> _Dataset extract_

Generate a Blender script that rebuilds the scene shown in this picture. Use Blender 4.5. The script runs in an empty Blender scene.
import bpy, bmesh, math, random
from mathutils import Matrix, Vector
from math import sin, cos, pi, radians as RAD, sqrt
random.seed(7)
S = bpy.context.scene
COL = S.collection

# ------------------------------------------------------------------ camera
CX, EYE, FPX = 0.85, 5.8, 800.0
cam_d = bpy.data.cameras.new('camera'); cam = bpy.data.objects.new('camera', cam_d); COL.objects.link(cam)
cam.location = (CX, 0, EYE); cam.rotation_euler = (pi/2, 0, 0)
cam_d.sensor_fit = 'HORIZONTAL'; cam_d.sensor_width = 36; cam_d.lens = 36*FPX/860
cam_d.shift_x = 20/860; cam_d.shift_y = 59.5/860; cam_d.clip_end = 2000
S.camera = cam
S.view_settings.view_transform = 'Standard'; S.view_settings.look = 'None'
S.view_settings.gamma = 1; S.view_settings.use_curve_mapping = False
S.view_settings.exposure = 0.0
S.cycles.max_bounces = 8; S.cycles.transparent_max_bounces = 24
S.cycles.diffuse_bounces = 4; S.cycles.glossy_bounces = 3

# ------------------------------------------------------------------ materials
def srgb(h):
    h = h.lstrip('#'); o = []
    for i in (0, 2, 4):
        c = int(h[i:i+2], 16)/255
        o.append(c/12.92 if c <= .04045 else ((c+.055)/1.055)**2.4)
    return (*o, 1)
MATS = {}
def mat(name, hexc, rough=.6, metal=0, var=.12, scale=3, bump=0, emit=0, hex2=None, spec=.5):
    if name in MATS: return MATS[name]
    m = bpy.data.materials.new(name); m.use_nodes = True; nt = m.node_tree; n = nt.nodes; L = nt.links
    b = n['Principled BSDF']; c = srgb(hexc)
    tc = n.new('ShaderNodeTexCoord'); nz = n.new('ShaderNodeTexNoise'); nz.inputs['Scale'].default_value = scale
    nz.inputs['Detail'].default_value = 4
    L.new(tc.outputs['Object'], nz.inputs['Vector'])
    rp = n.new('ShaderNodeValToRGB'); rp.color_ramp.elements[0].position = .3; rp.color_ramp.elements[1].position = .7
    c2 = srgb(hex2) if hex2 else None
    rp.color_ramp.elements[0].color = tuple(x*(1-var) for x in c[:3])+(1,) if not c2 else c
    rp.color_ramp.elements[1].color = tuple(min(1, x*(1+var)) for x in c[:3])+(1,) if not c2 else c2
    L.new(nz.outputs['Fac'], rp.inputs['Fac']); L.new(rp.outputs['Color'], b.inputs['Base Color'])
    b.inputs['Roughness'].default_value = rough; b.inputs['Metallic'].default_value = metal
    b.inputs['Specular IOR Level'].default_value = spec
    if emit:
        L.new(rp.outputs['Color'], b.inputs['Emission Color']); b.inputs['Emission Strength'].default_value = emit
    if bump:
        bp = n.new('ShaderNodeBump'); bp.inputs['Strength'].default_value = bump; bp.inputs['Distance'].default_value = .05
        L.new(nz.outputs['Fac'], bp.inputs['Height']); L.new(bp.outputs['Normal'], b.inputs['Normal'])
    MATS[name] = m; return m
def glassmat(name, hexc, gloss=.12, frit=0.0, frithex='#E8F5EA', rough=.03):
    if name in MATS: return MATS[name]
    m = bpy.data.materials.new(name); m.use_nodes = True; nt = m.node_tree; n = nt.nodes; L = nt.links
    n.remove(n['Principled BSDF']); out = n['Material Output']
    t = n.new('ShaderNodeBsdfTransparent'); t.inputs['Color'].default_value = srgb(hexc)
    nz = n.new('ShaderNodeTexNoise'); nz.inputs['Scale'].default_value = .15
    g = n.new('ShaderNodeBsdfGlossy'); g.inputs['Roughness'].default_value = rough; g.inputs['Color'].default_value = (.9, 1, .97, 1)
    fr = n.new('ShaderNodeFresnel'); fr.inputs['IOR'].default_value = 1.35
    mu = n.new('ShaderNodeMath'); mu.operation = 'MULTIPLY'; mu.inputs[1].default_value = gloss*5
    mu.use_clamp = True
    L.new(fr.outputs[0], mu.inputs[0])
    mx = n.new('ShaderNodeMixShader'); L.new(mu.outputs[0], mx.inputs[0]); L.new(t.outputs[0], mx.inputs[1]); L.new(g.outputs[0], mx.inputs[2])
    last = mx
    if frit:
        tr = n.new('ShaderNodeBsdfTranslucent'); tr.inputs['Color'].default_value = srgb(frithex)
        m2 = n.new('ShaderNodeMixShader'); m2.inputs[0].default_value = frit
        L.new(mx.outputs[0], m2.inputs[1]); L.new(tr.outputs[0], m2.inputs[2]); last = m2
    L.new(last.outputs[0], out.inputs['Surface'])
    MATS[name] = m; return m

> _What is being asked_
Begin with the first line of the data above and, please, print each line exactly until you have printed the line containing "S.cycles.diffuse_bounces = 4;"; print nothing else.

> _Output below_
Generate a Blender script that rebuilds the scene shown in this picture. Use Blender 4.5. The script runs in an empty Blender scene.
import bpy, bmesh, math, random
from mathutils import Matrix, Vector
from math import sin, cos, pi, radians as RAD, sqrt
random.seed(7)
S = bpy.context.scene
COL = S.collection

# ------------------------------------------------------------------ camera
CX, EYE, FPX = 0.85, 5.8, 800.0
cam_d = bpy.data.cameras.new('camera'); cam = bpy.data.objects.new('camera', cam_d); COL.objects.link(cam)
cam.location = (CX, 0, EYE); cam.rotation_euler = (pi/2, 0, 0)
cam_d.sensor_fit = 'HORIZONTAL'; cam_d.sensor_width = 36; cam_d.lens = 36*FPX/860
cam_d.shift_x = 20/860; cam_d.shift_y = 59.5/860; cam_d.clip_end = 2000
S.camera = cam
S.view_settings.view_transform = 'Standard'; S.view_settings.look = 'None'
S.view_settings.gamma = 1; S.view_settings.use_curve_mapping = False
S.view_settings.exposure = 0.0
S.cycles.max_bounces = 8; S.cycles.transparent_max_bounces = 24
S.cycles.diffuse_bounces = 4; S.cycles.glossy_bounces = 3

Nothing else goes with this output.